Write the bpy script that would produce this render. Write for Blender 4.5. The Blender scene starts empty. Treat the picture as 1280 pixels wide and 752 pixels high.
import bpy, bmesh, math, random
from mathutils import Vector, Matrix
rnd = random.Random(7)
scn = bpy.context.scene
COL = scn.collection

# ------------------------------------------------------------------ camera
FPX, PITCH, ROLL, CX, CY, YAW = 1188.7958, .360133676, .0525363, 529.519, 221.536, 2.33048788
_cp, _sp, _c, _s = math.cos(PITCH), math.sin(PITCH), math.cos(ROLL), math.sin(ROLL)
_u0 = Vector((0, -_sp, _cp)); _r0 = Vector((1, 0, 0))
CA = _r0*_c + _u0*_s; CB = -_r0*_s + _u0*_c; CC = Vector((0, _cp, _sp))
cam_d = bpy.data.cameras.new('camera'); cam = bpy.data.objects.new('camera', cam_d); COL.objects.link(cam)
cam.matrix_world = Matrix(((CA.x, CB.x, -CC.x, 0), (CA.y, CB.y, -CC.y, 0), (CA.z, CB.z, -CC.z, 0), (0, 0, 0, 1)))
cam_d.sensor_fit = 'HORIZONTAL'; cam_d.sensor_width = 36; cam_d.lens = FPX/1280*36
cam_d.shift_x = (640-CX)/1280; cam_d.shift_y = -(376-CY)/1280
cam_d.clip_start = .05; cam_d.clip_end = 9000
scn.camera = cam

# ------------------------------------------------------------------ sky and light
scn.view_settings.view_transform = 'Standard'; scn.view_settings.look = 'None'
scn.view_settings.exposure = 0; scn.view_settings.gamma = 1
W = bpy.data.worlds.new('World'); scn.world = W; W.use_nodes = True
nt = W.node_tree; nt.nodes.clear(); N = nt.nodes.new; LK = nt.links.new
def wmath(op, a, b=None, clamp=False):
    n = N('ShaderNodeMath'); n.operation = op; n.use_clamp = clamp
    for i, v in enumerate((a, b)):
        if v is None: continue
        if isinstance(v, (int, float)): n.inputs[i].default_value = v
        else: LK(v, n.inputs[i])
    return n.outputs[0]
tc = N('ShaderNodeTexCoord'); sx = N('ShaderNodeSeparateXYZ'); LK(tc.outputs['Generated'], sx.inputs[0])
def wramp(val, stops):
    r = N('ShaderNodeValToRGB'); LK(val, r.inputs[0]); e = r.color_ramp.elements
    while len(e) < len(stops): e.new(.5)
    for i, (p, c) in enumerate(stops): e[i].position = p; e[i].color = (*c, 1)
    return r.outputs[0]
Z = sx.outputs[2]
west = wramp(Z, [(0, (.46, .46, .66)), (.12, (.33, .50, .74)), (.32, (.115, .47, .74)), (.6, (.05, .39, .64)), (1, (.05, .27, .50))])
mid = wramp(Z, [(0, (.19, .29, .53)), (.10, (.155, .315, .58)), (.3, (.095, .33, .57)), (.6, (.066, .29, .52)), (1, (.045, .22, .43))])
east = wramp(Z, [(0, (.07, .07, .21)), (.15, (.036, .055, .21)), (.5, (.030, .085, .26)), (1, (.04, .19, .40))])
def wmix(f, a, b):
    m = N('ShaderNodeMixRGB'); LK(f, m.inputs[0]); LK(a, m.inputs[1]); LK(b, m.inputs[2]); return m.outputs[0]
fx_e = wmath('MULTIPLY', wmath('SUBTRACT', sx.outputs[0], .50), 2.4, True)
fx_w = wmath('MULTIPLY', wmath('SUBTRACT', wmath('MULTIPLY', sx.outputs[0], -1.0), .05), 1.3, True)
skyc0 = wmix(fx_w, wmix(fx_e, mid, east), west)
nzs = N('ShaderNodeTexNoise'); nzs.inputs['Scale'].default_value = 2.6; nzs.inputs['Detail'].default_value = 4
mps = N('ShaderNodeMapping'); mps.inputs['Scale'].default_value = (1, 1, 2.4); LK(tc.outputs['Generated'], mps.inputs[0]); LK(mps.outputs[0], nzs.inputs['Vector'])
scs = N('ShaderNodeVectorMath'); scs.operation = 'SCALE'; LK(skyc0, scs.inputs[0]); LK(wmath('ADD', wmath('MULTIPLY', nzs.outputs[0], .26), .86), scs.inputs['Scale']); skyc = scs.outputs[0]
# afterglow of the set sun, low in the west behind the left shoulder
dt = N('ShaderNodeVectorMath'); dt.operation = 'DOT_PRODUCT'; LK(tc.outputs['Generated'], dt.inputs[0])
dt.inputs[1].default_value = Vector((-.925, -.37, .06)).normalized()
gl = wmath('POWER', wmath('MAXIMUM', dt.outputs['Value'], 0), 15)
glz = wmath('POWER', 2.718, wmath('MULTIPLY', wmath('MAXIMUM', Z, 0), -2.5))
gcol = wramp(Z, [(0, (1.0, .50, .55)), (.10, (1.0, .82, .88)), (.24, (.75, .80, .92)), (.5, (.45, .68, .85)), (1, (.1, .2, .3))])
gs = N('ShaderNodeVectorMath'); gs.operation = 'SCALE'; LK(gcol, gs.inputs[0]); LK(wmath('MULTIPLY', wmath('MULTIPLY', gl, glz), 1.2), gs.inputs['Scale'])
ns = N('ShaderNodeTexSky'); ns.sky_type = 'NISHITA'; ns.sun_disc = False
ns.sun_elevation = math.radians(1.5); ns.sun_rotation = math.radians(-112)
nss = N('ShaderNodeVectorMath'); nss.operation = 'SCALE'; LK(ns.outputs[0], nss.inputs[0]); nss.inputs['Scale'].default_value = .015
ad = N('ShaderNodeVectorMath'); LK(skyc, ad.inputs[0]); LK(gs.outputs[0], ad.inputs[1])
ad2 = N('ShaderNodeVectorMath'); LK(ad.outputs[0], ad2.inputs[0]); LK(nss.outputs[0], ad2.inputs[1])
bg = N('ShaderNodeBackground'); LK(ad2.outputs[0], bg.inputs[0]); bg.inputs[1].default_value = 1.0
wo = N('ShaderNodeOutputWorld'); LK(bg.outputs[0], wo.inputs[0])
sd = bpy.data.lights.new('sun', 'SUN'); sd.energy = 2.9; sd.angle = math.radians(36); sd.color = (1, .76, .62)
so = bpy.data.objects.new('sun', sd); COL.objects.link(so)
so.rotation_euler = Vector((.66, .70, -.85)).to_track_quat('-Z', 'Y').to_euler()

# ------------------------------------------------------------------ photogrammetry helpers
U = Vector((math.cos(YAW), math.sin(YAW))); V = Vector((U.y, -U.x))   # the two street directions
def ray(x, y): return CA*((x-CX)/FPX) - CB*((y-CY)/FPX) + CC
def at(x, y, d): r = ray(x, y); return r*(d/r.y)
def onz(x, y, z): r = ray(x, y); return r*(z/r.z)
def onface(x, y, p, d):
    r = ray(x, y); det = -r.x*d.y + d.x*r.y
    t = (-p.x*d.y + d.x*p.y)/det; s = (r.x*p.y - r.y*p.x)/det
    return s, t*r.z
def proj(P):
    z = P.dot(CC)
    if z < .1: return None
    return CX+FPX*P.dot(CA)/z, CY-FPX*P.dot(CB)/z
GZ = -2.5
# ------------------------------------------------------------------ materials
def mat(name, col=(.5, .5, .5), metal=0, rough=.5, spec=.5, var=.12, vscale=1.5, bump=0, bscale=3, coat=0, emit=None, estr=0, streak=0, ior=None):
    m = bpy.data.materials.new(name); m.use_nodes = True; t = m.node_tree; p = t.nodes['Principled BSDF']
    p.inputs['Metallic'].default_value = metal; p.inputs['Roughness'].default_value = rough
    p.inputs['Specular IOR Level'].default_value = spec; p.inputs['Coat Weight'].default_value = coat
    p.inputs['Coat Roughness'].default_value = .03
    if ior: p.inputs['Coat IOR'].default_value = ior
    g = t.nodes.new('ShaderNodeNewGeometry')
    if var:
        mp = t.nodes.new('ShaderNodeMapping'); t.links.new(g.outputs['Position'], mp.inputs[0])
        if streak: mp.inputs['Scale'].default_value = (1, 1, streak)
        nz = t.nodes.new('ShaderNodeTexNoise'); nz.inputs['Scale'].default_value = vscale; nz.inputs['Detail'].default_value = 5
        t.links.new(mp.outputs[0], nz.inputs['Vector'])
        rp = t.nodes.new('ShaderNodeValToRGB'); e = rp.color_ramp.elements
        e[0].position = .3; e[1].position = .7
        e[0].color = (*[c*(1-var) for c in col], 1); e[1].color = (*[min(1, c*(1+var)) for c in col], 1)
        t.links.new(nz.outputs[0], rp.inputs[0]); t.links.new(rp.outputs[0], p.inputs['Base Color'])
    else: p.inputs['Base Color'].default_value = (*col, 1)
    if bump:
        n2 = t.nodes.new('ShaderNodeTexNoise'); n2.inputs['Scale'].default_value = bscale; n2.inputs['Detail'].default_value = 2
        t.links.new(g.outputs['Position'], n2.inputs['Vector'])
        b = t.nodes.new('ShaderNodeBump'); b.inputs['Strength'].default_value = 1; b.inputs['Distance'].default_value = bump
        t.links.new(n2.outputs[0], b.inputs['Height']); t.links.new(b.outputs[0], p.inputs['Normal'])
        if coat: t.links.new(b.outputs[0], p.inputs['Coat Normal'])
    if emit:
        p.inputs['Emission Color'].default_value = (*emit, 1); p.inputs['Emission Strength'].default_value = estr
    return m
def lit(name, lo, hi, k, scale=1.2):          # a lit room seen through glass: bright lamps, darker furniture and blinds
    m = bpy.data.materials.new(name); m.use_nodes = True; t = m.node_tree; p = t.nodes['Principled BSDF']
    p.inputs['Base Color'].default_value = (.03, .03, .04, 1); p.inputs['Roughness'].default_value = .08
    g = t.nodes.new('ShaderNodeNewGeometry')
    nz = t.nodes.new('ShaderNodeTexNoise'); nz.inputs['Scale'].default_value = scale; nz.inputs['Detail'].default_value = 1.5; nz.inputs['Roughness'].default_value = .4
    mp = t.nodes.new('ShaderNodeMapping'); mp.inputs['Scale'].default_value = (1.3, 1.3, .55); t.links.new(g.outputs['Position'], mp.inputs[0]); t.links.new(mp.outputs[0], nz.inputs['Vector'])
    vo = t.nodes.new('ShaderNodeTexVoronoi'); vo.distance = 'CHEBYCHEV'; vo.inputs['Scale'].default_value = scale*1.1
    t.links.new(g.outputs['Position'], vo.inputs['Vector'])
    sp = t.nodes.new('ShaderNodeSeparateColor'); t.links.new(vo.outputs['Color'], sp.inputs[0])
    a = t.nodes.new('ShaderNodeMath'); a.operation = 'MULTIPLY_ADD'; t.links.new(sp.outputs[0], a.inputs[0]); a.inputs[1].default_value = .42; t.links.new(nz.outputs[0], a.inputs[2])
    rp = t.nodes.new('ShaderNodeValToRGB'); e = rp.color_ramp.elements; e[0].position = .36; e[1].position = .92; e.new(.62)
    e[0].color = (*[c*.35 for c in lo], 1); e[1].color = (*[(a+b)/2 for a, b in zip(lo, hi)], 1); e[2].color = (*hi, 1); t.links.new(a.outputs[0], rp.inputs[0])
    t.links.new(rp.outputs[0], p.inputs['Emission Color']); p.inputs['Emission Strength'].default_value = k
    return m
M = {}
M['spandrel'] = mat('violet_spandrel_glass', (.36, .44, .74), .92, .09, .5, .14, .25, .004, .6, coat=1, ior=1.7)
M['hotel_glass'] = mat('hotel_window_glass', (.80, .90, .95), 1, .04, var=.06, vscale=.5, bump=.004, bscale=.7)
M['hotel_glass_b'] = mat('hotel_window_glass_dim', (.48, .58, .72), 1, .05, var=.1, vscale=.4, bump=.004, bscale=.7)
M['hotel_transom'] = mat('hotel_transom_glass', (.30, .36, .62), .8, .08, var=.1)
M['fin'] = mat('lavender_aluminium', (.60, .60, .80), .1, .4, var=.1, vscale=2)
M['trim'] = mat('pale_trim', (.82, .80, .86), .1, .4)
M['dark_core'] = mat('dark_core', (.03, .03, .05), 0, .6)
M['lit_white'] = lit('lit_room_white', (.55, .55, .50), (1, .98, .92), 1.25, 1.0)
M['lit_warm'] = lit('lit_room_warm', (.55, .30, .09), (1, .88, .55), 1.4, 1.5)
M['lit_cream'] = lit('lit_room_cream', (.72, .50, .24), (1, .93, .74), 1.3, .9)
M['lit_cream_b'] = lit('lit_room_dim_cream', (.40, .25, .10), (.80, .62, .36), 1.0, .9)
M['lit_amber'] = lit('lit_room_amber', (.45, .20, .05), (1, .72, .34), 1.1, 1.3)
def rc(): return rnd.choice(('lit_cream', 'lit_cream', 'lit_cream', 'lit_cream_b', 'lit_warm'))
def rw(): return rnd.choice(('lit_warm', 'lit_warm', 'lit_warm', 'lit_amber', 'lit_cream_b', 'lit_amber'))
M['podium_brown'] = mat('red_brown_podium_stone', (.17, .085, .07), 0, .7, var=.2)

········

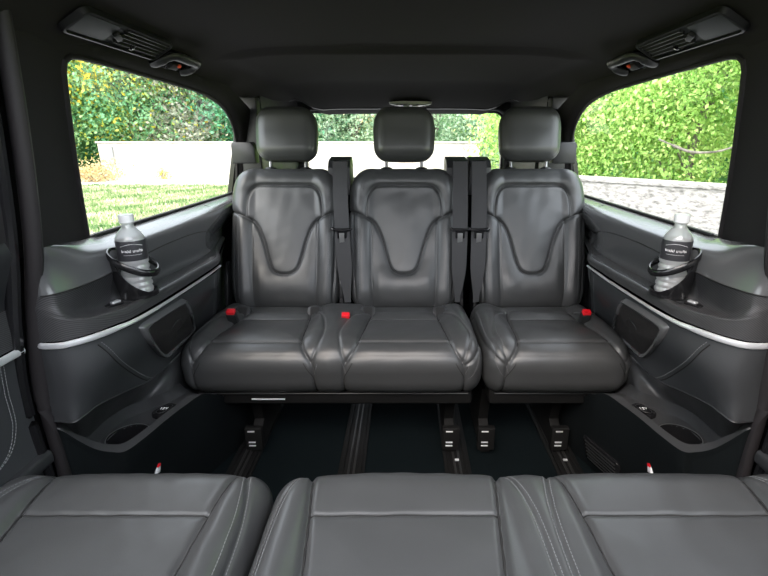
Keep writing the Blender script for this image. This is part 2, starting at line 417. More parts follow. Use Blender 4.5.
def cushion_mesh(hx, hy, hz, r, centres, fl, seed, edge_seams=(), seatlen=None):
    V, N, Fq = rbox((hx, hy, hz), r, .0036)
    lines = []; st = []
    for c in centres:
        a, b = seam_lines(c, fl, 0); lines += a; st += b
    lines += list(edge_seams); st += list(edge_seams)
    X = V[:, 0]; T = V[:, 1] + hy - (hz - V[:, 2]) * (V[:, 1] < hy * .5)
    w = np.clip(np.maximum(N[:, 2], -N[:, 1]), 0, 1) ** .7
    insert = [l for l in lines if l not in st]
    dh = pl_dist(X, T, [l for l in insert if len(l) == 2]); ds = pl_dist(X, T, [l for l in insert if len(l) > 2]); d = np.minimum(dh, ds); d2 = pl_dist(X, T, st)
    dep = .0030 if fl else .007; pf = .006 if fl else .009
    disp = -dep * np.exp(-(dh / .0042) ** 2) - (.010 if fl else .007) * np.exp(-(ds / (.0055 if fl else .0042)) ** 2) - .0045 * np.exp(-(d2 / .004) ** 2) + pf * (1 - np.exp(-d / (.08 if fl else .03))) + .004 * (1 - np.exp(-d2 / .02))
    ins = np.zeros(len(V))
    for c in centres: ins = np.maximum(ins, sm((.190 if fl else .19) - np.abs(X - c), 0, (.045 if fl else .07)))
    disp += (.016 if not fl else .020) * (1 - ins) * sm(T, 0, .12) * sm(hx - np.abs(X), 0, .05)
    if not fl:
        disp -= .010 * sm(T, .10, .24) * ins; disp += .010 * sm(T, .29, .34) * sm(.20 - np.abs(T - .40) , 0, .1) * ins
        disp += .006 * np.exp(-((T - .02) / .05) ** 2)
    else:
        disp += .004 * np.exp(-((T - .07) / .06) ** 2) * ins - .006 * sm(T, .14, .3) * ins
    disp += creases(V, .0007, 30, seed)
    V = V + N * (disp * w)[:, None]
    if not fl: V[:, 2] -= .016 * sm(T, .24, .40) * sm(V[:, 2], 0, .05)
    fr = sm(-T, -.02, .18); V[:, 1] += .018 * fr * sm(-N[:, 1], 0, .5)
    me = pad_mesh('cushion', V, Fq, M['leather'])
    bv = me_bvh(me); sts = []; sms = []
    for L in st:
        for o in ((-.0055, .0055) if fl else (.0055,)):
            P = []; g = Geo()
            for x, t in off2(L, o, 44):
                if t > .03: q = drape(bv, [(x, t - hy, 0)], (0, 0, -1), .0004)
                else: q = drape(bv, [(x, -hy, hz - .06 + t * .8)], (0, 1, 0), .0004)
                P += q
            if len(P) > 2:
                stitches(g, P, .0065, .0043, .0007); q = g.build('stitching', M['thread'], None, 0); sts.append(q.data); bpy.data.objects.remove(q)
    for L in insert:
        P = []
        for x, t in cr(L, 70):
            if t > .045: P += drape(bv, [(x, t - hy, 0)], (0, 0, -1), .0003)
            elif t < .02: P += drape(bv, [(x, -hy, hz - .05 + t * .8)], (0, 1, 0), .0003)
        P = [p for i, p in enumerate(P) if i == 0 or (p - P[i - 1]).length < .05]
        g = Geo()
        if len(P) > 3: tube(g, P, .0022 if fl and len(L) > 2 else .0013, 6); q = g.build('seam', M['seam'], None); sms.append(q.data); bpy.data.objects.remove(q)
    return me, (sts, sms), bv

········

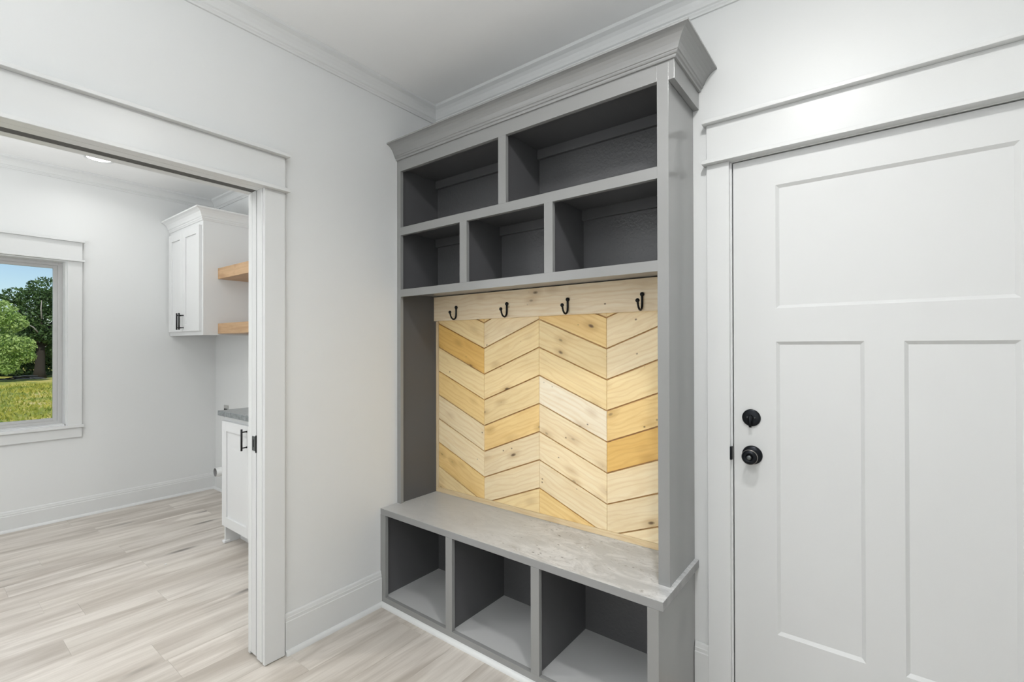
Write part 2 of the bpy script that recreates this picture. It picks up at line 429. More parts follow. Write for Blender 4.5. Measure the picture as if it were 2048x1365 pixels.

········

Requirement
Find the lines that include the string "picture", then copy each of them.

Task output
Write the bpy script that would produce this render. Write for Blender 4.5. The Blender scene starts empty. Treat the picture as 1280 pixels wide and 752 pixels high.
Write part 2 of the bpy script that recreates this picture. It picks up at line 429. More parts follow. Write for Blender 4.5. Measure the picture as if it were 2048x1365 pixels.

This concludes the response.